Treinta Años No Son Nada
Todos los que compartíamos el piso nos estábamos preparando
para irnos unos días, debía haber un puente o algo así, a la casa en el campo
de una amiga. Tres chicas, otro chico y yo. Todos estudiábamos en la
Universidad Autónoma, aunque en carreras diferentes. Los preparativos no
llevaban mucho tiempo. Yo lo metía todo en una bolsa militar de las que se
compraban en el rastro, de esas que se colgaban del hombro. Poca cosa: dos
camisetas y tres calzoncillos, un libro y un bloc, un lápiz y un bolígrafo, el
cepillo de dientes. La pasta dentrífica ya se la cogería a alguien. Ah, y una
toalla para la ducha, de las pequeñas.
Sonó el timbre de la puerta y apareció
María acompañando a mi padre, que era el que había llamado. Sonreía
abiertamente. Llevaba bigote, pero al menos no era el bigote fascista,
repulido, que le recordaba. El que llevaban casi todos en aquella época. Me ha
dicho que se viene estos días con nosotros, contó sonriente María. Aguanté el
tipo y simulé una sonrisa. Pero no cabemos seis en el coche, protesté. María
dijo que no importaba, que ella iría en el de Juan, que tenía un sitio libre.

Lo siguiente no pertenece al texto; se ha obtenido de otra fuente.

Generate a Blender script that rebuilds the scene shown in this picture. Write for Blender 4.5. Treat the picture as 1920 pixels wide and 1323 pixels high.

No me hacía ninguna gracia, pero no
me quedaba otro remedio que ocultarlo. Mi padre parecía entusiasmado, me enseñó
la postal que le había enviado a mi madre, comunicándole que se venía con
nosotros. No sé porqué, pero a todos los del piso les parecía una idea
excelente.
Aquella excursión existió realmente. Lo pasamos muy bien,
recuerdo. Pero entonces tenía yo 21 años y mi padre había muerto cuando tenía
11. En el momento del sueño acababa de cumplir 51 y como tanto mi cumpleaños
como su muerte se habían producido en días cercanos de mayo, entre el sueño y
su muerte habían pasado cuarenta años. Treinta entre el sueño y la excursión.
Treinta años no son nada. Cuarenta desde su muerte, para estas cosas oníricas, todavía
son menos. Pero en todo ese tiempo nunca había soñado con él. Y las veces que
lo había recordado eran escasas, anecdóticas. Como si no hubiera existido. Pero
desde entonces volví a soñar con él algunas veces. Incluso la memoria me trajo
recuerdos de cosas que habíamos hecho juntos; siempre agradables. En una de las
ocasiones en que fui a la ciudad donde estaba enterrado, visité su tumba en el
cementerio y sentí una emoción especial.
Sin duda el sueño había sido un acto
de perdón. Pero, ¿por qué se había producido? Y sobre todo, ¿qué era lo que se
había perdonado? ¿Y quién había sido el agente provocador del perdón? Me alegró
que se hubiera producido, pero preferí no buscar respuestas. Todo estaba mejor
que antes y enredar con las preguntas esenciales es siempre peligroso. Tenemos
la falsa creencia de que es mejor saber lo que ha pasado, cuando la realidad es
que la búsqueda de respuestas muchas veces nos devuelve adonde habíamos estado
y donde no queremos estar de nuevo. Ahí es donde necesitamos recurrir a sueños
absurdos. Dar una capa de pintura a paredes en estado indecente.